November 2016, kami kedatangan kucing kampung yang hamil tua. Warna bulunya abu-abu. Kemudian saya memanggilnya Abu.
Si Abu ini gelisah, mengeong dengan panik, dan mencari-cari tempat tersembunyi.
Karena ketika SD saya pernah punya kucing 11 ekor, dan berkali-kali menunggui persalinan kucing, sayapun paham jika Si Abu sebentar lagi akan melahirkan.
Karena rumah kami sempit, kami tidak mungkin menampung Si Abu di dalam rumah. Lalu, saya sediakan Si Abu kardus yang super hangat di teras.
Dan begitu saya pulang kantor, Ken bercerita, dialah yang menunggui Si Abu ketika melahirkan.
Empat kucing lucu dengan 4 warna yang berbeda (hitam, oranye, putih dan abu-abu) pun resmi menjadi anggota keluarga kami. Sahhhhhhhhhhhhh.
Dengan telaten setiap hari saya mengganti alas mereka, memberi makanan Si Abu dengan menu oke, lalu memasukan mereka ke dalam rumah setiap turun hujan.
Empat kucing kecil kemudian tumbuh sangat sehat dan lincah. Ada yang suka bercanda, ada yang pemalu, ada yang penakut dan ada yang penyendiri. Melihat mereka, membuat beban hidup saya hilang 10 persen lah...wkkwkwkw.
Tapi kelucuan mereka kemudian hilang.
Belum genap mereka berusia dua bulan, tiba-tiba 3 kucing kecil lucu kami hilang dari teras. Tersisa hanya Si Hitam.
Si Abu pun gelisah dan mengeong keras mencari anak-anaknya.
Ya Tuhannnn... manusia macam apa yang tega mengambil atau membuang kucing sekecil itu?
(seminggu sebelumnya, tetangga depan rumah yang tidak suka kucing, meminta pengasuh Kin membuang kucing-kucing kami, tapi kami abaikan).
Sayapun menangis pilu selama seminggu. Terbayang bagaimmana Si Oranye, Si Putih dan Si Abu Junior, kelaparan, kedinginan.
Mereka belum tahu bagaimana mencari makan, mereka baru pada tahap mengenal makanan padat.
Seminggu pertama Si Abu stress, dia susah makan, dan terus mengeong memanggil anak-anaknya.
Sementara Si Hitam yang semula penyendiri, terlihat happy saja. Mungkin dia merasa bebas dari gangguan saudara-saudaranya.
Tapi kemudian Si Abu menjadi induk yang galak. Anaknya yang hanya tersisa satu, malah sering ia marahi.

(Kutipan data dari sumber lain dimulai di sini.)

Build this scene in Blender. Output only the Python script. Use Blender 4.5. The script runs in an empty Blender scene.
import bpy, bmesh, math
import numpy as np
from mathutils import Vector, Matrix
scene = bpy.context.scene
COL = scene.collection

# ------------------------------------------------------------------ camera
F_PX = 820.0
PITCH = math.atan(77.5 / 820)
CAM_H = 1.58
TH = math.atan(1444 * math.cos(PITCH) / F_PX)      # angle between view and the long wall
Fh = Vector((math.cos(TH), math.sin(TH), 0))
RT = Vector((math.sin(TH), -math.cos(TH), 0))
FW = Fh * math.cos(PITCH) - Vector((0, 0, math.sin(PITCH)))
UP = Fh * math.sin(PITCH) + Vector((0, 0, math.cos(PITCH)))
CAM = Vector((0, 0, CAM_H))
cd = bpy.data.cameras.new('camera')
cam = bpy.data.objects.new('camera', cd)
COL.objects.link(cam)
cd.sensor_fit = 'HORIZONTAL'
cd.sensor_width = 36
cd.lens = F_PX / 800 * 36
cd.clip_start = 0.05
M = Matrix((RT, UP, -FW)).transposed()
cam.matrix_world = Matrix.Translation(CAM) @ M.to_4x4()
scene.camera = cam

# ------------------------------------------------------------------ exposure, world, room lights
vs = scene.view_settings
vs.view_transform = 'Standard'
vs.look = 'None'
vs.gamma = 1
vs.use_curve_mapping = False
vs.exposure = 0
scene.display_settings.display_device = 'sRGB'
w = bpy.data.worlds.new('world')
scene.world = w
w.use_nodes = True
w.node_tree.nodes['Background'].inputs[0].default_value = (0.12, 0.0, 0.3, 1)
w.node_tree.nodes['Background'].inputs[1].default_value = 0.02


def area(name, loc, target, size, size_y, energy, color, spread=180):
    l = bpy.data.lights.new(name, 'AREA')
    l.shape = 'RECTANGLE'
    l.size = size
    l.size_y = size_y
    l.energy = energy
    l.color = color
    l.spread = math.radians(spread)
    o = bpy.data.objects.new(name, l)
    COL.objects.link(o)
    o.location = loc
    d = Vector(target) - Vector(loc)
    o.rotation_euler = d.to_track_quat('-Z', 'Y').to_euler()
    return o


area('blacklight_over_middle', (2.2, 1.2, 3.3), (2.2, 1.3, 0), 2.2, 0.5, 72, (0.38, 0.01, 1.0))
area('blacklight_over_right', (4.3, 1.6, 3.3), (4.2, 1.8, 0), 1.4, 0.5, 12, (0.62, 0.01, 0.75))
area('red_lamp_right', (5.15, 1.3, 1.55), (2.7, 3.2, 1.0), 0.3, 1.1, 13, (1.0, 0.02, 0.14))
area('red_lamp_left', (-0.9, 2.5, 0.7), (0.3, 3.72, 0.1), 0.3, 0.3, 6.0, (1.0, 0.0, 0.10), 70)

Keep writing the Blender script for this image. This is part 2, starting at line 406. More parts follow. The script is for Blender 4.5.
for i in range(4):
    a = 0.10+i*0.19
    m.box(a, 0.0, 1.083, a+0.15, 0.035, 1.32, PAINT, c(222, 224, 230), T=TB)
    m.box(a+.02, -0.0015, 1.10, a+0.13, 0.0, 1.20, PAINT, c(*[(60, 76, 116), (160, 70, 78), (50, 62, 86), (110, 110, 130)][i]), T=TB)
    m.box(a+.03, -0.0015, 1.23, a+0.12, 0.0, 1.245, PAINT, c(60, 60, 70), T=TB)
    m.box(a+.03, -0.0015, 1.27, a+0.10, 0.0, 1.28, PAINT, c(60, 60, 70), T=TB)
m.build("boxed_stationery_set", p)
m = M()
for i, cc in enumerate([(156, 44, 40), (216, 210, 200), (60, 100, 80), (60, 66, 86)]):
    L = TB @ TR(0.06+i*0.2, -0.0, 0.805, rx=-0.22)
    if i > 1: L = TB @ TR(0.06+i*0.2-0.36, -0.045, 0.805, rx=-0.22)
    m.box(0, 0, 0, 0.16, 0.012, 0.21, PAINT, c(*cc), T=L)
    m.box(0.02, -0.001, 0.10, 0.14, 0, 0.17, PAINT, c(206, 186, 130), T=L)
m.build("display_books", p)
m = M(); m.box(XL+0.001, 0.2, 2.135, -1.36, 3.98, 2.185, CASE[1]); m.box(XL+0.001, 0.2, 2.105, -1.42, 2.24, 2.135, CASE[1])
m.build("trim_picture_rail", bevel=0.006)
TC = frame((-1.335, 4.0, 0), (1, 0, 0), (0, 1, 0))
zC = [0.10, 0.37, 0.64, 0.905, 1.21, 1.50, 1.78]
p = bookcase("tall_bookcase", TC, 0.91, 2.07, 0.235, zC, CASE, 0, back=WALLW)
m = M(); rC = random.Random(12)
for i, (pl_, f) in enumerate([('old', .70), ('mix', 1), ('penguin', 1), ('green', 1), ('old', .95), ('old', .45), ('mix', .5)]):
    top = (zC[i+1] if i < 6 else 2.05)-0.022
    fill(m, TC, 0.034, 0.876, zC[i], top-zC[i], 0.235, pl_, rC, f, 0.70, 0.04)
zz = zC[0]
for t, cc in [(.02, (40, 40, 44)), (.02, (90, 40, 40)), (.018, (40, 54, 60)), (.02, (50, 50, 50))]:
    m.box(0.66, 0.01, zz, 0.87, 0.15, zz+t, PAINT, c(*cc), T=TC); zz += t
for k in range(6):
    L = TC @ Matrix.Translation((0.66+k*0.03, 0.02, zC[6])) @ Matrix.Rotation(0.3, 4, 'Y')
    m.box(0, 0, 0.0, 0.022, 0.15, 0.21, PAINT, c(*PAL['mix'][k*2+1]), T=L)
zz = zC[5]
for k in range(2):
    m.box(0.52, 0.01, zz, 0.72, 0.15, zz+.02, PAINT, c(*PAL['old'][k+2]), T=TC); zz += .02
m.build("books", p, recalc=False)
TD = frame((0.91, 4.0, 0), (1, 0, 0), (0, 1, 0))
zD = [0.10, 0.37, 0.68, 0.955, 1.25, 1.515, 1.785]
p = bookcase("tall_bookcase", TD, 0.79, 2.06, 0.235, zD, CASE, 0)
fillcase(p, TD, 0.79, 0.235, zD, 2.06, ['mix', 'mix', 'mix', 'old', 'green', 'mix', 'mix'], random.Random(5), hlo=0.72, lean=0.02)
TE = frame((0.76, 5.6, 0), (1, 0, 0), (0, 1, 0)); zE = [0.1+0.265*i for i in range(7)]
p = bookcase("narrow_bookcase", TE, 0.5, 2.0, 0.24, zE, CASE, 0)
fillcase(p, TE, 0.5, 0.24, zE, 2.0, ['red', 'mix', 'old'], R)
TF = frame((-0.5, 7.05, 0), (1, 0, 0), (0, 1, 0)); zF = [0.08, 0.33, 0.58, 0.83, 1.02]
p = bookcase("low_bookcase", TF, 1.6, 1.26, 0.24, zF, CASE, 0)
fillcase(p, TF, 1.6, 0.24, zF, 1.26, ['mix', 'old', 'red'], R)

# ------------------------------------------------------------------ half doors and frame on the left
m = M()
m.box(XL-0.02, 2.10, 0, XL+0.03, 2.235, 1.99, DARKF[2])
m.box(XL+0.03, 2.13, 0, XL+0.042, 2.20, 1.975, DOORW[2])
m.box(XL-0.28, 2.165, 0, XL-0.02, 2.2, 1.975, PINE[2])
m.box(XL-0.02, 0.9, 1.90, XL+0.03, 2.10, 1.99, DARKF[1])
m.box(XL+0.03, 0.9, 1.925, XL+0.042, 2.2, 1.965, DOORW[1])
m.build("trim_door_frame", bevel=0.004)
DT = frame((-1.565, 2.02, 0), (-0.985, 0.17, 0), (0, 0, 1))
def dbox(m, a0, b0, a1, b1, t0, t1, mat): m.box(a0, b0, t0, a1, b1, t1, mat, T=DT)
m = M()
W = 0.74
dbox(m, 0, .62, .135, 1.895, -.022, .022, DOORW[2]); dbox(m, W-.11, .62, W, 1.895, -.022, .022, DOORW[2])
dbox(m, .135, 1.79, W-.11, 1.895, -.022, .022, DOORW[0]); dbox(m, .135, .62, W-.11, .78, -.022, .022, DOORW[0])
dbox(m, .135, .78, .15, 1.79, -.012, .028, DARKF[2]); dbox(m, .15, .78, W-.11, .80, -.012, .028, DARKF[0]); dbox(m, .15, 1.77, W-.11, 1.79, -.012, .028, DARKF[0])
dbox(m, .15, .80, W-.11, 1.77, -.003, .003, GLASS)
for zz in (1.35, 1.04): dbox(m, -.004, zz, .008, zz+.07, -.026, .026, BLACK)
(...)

Kemudian si Hitampun menjadi murung. Mungkin dia mulai merindukan saudara-saudaranya dan kehilangan kasih sayang ibunya.
Dan kemudian setelah si Hitam mulai dewasa, Si Abu hilang tanpa jejak seminggu. Lalu kembali ke rumah dalam keadaan kaki pincang, dan mengilang lagi sampai sekarang.
Duh.. Hitammmm....malang benar nasibmu. Saudaramu di buang manusia berhati setan, lalu ibu juga menghilang. Dirimu sebatangkara. Saya pikir nasib saya sudah mengenaskan..tapi rupanya hidupmu lebih memilukan.
Dan, kamipun hanya memiliki kucing satu
Hingga kemudian, datang kucing kecil warna abu-abu, selalu mengikuti Si Hitam yang mungkin ia anggap kakaknya.
Persahabatan unikpun terjalin diantara mereka. Keduanya berdua kemanapun. Sangat kompak terutama ketika meminta makan hehehe.
Lalu dari mana Si Abu-abu kecil ini datang?
Sayapun mendengar "gosip" dari pengasuh Kin. Kucing Abu kecil ternyata berasal dari halaman rumah pemilik rumah yang kami kontrak sekarang. Si Abu kecil ternyata memiliki induk yang sehat dan 2 saudara.Tapi si induk tidak menyukai Si Abu dan melarang Abu Kecil mendekat.
Haduhhh..kasihannnnnn
Sejak saat itu, Ken menamakan Si Abu kecil... Si Bully.
Jadi, sekarang kami memiliki dua kucing kampung dengan riwayat hidup yang memilukan.
Melihat keduanya membuat saya merasa bersyukur, dan kami saling menguatkan..
#staystrong ya Hitam..Bully.. begitulah bahasa kekiniannya.